Designer Jonathan Cohen embraced the environmental properties of Econyl nylon to create his Fall/Winter 2020 capsule collection.

Shown at New York Fashion Week, the collection is meant to promote and symbolize zero-waste design and is an expression of integrating the beauty of nature with premium fashion.

“We believe it is vital for designers to take responsibility for the waste they produce,” Cohen said. “Designing with Econyl yarn has given me the opportunity to get creative and reinvent waste into vibrant, one-of-a-kind pieces that amalgamate the essences of nature with the Jonathan Cohen woman.”

Cohen drew inspiration from the aesthetic qualities of Econyl yarn to create 10 styles, including a royal blue ruched pencil skirt and a puff-sleeve black midi dress. The use of Econyl yarn throughout the collection signifies a progression for the brand in advancing its commitment to taking responsibility for its material impact.

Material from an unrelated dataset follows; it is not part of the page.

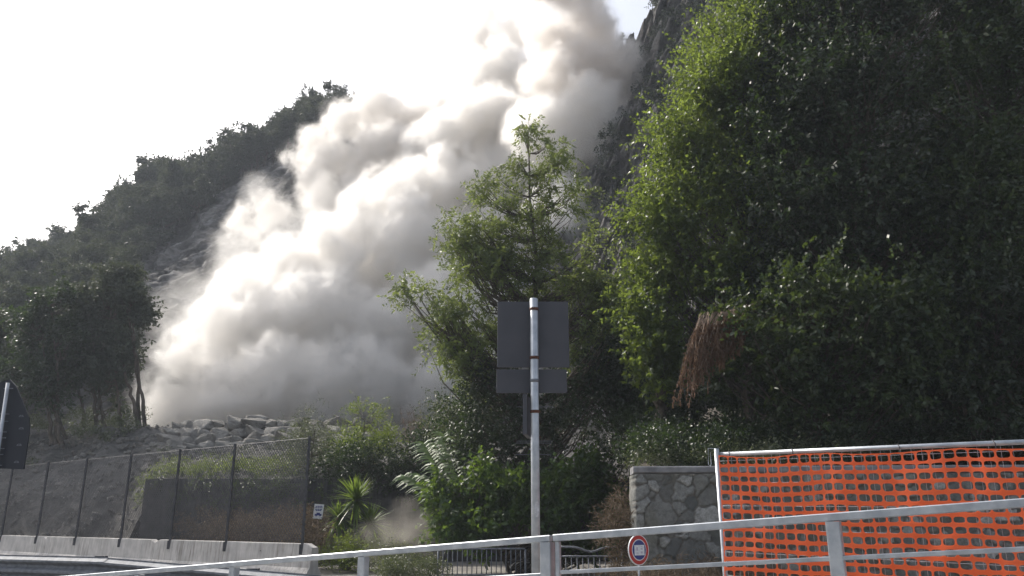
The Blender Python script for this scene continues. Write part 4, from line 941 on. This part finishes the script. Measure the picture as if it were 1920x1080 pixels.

“The abundance of waste in our landfills and oceans is harming our environment,” said Giulio Bonazzi, president and CEO of Aquafil, which makes Econyl nylon. “By turning waste into high-quality, regenerable fibers, Econyl regenerated nylon helps leaders in the fashion industry create beautiful textiles without depleting scarce resources.”

Econyl yarn helps divert global waste such as fishnets, carpets, textile scraps and industrial plastic from landfills and oceans. More than 1,000 brands use it to produce a wide range of textile products, such as sportswear, swimwear, bags, eyewear and carpets.

Cohen and business partner Sarah Leff launched the Jonathan Cohen brand in 2011. Pushing their creative approach further, the brand started to focus on zero-waste design to address the urgent need for sustainability in fashion.

In October, as part of a campaign to protect the Cocos Island UNESCO World Heritage Site, Sea Shepherd Conservation Society partnered with Costa Rica’s Ministry of Environment to collect and transport 34 tons of marine pollution, illegal shark finning long lines and other confiscated fishing gear, which had been accumulating on the remote volcanic island of Cocos for more than 25 years.

For the one-time project, Sea Shepherd Conservation Society removed more than 1,700 miles of nylon monofilament fishing line from Cocos Island and shipped it to Aquafil to be transformed into Econyl regenerated nylon.